Family Constellations and Systemic Orders within the Family System

Bert Hellinger was a German psychotherapist and the founder of what is known as family constellations. His work focused on dynamics within family systems and the idea that unresolved conflicts and bonds can affect generations.

In family constellations, very clear underlying principles became apparent:
It became evident that suffering always arises where the order within a family system is not respected.

Often, children take on the guilt of their parents out of love. All emotional suffering happens out of love. To find the root of suffering, one must always look for the love—there, the solution can also be found.

Fundamental love is the deep bond between children and their parents.

In family constellations, "reality works" when it is brought into the light and truly seen. It is important to respect reality as it is. In this way, disorder is revealed and can be restored into order.

To restore order means:

  • to bring the unseen into the light

  • to include those who belong

  • to honor those who have been or are being rejected

  • to let go of those who have lost their place in the system

  • not to take on other people’s guilt

  • to acknowledge one’s own responsibility in life

To previous partners and half-siblings:
“I have received life at your expense. I honor that. It should not have been in vain.”

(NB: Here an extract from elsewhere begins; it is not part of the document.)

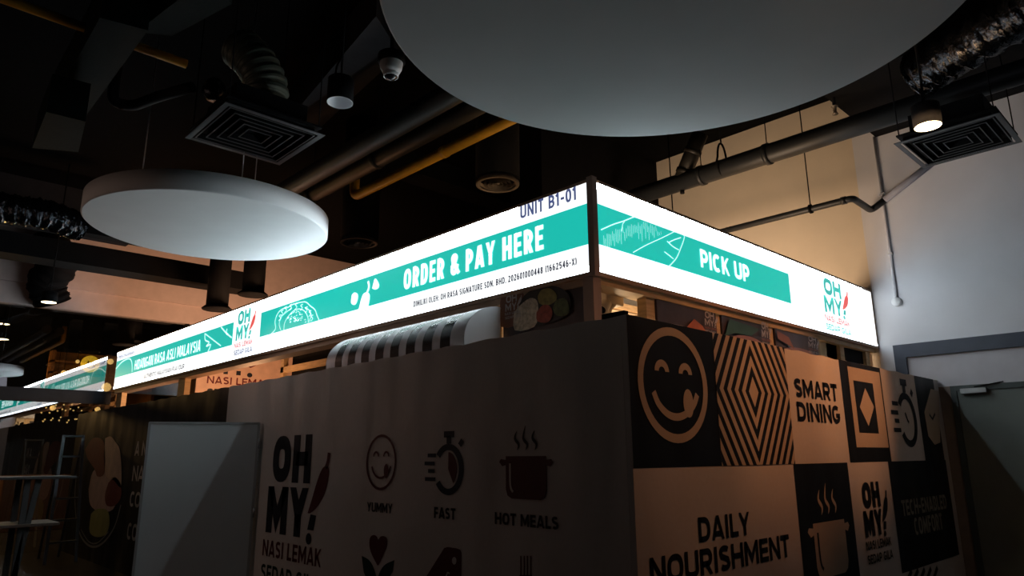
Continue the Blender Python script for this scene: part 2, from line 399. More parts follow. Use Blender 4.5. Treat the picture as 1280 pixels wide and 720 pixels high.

“The humble honoring of one’s parents means saying yes to life and to the fate given to me by them. This includes both the limits and possibilities of my life, as well as the entanglements of the family into which I was born. In doing so, I recognize that life, with its inherent order, is greater than myself.”

“I take my parents exactly as they are. They are exactly the right ones for me.”

Quotes from the book by Thomas Schäfer, Was die Seele krank macht und was sie heilt.

Bert Hellinger is highly controversial because of his statements. He deliberately uses the radical phrasing “to take one’s parents as they are” instead of “to accept them,” as he is pointing to a deeper inner attitude.

The difference in his perspective:

“Accepting” often implies a conscious decision or even an inner evaluation (“I accept you now”). This can still contain a certain distance or sense of superiority.

“Taking them as they are” means something more radical:
→ The parents are not judged, not changed, and not “accepted intellectually,” but are seen as they truly are—the source of one’s own life.

The core of his idea:

  • Parents are the source of life

  • This life cannot be chosen

  • Therefore, it is not about approval or rejection, but about an inner “yes” to reality

“To take them as they are” therefore means:

  • no inner debate about right or wrong

  • no devaluation of the parents

  • but a quiet acknowledgment: they are the right ones, because I exist through them

In Hellinger’s view, “taking” is deeper than “accepting”—it is an existential yes to one’s origin, not merely a mental agreement.